Lubricating the channels in which the sashes slide in double-hung windows will often ease the problem, but first you should make sure the channels are clean and free of lumpy paint or other deposits that can interfere with easy sliding.

Picking the best lubricant is the next step. WD-40 is fine stuff and good for many purposes, but I prefer a spray-on silicone lubricant for window channels. Wax or soap is sometimes recommended, but I think it can cause a buildup that can make windows even more difficult to operate.

Silicone spray is available at most hardware stores or home centers. With the window closed, spray some in the upper channels, then raise the window and spray the lower channels. Open and close the sash several times to distribute the lubricant evenly.

This lubricant also works well on sticking doors – just spray the mating edges. Wipe off any excess lubricant with a paper towel. There is a good chance you will have to repeat the process periodically if hot, humid weather lasts long.

Fortunately, many sticking windows and doors will improve on their own when the outdoor humidity drops for a while.

Q. The paint on our concrete front porch is peeling and needs repair. I am considering indoor-outdoor carpet or repainting. If I paint, what kind of paint should I use and should I topcoat it with a waterproofing sealer?

A. Indoor-outdoor carpet looks nice for a while, but it can become unattractive in time and can be very difficult to remove. I favor paint, which should hold up well if the surface is properly prepared and the correct paint is used.

If you decide to paint, choose a porch and patio paint suitable for concrete. You can buy these paints in latex, oil or epoxy form at most paint stores and home centers; latex is the easiest to use. You should remove all loose paint and follow other directions on the container for preparing the surface before you start.

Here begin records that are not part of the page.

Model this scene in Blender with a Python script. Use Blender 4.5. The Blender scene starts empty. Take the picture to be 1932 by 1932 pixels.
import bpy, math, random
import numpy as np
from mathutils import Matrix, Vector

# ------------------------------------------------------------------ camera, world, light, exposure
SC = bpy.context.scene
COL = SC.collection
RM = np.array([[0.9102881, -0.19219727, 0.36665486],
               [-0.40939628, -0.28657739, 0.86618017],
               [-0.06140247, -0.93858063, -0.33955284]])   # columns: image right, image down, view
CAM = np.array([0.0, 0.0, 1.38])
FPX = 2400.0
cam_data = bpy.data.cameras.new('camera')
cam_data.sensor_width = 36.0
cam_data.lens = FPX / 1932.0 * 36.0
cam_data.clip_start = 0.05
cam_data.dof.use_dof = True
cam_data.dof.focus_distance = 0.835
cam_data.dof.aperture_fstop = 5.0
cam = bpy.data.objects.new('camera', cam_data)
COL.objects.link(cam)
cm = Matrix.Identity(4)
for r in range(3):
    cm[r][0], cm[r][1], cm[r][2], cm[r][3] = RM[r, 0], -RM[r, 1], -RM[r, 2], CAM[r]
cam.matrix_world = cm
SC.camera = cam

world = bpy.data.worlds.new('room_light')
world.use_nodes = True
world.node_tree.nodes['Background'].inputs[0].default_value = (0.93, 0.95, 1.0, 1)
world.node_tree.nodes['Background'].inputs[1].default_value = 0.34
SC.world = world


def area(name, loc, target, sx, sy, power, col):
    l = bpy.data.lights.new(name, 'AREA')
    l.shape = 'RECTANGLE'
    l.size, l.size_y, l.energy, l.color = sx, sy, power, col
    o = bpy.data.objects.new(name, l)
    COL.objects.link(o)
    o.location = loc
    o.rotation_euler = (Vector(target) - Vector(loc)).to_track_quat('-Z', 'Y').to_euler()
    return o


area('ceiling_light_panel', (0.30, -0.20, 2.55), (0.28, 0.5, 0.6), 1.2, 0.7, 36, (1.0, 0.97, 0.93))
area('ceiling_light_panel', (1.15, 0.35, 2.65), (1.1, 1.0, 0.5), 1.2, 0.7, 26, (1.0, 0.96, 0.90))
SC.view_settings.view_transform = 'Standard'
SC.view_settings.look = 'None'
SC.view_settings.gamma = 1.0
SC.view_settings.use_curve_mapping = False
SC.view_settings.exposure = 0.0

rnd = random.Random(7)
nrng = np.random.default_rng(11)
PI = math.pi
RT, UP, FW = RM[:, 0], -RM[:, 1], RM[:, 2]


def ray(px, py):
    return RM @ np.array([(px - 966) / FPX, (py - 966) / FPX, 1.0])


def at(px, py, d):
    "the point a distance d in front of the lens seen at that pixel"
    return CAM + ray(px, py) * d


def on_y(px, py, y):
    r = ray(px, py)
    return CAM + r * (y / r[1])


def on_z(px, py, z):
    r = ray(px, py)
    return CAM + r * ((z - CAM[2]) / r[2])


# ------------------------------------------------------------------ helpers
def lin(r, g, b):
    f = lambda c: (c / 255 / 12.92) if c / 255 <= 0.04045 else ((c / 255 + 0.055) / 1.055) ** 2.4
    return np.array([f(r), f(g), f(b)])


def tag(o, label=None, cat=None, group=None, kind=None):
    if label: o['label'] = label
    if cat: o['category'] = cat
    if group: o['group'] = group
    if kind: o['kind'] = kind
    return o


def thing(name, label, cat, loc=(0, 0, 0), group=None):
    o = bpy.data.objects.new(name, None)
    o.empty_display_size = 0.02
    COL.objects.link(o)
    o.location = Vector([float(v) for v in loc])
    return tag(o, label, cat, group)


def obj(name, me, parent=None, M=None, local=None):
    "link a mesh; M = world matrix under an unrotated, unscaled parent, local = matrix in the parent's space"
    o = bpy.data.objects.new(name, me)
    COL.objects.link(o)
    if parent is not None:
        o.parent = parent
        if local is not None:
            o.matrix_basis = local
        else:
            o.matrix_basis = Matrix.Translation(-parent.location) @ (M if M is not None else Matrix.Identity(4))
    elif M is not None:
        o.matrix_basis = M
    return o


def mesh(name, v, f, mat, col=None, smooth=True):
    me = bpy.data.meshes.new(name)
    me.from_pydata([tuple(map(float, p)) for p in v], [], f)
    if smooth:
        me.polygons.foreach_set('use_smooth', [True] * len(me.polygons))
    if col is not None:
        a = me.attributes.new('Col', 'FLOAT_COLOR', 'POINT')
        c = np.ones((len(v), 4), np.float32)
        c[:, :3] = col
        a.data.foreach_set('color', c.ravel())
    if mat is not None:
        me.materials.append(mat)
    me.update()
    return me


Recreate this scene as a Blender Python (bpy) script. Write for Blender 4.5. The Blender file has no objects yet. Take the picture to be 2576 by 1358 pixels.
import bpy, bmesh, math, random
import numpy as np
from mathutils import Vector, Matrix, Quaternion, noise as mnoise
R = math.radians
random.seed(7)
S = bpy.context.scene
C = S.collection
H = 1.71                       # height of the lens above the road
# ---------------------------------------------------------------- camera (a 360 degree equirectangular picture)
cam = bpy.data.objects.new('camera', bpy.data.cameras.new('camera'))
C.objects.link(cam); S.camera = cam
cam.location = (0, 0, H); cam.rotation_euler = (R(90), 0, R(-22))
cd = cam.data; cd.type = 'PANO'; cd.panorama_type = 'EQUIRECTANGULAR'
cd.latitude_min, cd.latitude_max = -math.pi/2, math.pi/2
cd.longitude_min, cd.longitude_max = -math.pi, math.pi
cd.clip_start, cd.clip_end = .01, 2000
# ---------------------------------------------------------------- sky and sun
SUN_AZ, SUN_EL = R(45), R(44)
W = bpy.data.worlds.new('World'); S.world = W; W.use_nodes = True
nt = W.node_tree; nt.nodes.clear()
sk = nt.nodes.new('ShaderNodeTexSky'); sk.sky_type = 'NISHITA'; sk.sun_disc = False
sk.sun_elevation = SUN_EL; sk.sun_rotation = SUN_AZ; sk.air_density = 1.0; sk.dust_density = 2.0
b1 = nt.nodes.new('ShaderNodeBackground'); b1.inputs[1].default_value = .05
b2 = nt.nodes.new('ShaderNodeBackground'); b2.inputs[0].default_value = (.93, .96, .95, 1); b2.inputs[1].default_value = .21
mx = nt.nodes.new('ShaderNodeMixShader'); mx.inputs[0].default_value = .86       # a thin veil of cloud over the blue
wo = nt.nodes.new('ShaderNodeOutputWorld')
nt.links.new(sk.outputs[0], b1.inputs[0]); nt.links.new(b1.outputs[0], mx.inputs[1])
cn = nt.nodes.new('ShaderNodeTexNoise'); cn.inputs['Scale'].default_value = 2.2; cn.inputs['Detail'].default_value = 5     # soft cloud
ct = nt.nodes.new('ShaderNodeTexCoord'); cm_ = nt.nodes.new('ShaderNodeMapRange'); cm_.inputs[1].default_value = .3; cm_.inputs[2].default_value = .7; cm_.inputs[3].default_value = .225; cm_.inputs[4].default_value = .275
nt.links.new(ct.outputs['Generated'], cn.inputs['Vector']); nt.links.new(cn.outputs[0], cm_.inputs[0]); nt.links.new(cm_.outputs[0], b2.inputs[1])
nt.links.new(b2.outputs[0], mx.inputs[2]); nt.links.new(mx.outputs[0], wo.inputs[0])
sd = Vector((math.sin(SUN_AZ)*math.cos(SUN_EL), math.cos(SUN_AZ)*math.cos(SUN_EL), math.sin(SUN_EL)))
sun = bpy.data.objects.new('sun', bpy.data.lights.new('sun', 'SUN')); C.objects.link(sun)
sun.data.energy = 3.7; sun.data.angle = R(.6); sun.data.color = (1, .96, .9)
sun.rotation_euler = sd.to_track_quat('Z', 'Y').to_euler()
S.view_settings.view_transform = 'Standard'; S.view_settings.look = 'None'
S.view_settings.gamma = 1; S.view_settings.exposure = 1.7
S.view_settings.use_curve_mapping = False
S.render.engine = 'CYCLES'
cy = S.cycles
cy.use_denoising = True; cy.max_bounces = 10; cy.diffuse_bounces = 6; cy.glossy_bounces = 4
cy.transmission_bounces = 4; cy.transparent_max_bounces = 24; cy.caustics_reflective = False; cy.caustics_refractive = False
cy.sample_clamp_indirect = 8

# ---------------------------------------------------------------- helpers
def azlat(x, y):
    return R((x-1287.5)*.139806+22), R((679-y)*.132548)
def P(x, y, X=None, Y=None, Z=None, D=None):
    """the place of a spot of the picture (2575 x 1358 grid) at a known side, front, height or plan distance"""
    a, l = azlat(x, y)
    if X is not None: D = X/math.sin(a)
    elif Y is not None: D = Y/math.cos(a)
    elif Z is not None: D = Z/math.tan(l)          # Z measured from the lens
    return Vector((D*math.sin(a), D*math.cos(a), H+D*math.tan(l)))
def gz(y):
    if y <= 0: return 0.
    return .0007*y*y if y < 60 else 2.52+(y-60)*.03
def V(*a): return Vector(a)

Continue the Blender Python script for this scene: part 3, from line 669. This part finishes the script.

No waterproofing sealer is needed for this type of paint, which is designed to hold up well to foot traffic. You might need to touch up or apply another coat in a few years, but the paint is easy to apply with a roller or pad.

Q. I spilled bleach on my green-brown carpet. Is there a dye I could use to restore the color or what other type of cover-up do you suggest?

A. Carpet can be dyed, but I consider it a job for an expert. If you want to try it yourself, visit for information and do-it-yourself dye kits. A small carpet sample is needed to match the color; a kit costs about $100.

It is also possible to patch a carpet, if there is some matching material available; this can sometimes be lifted from carpeting in a closet or other inconspicuous area. Again, a patch of any size is best left to a skilled carpet installer. You should call several carpet companies in your area and see if they can help.

You can, of course, conceal the damaged area with a throw rug.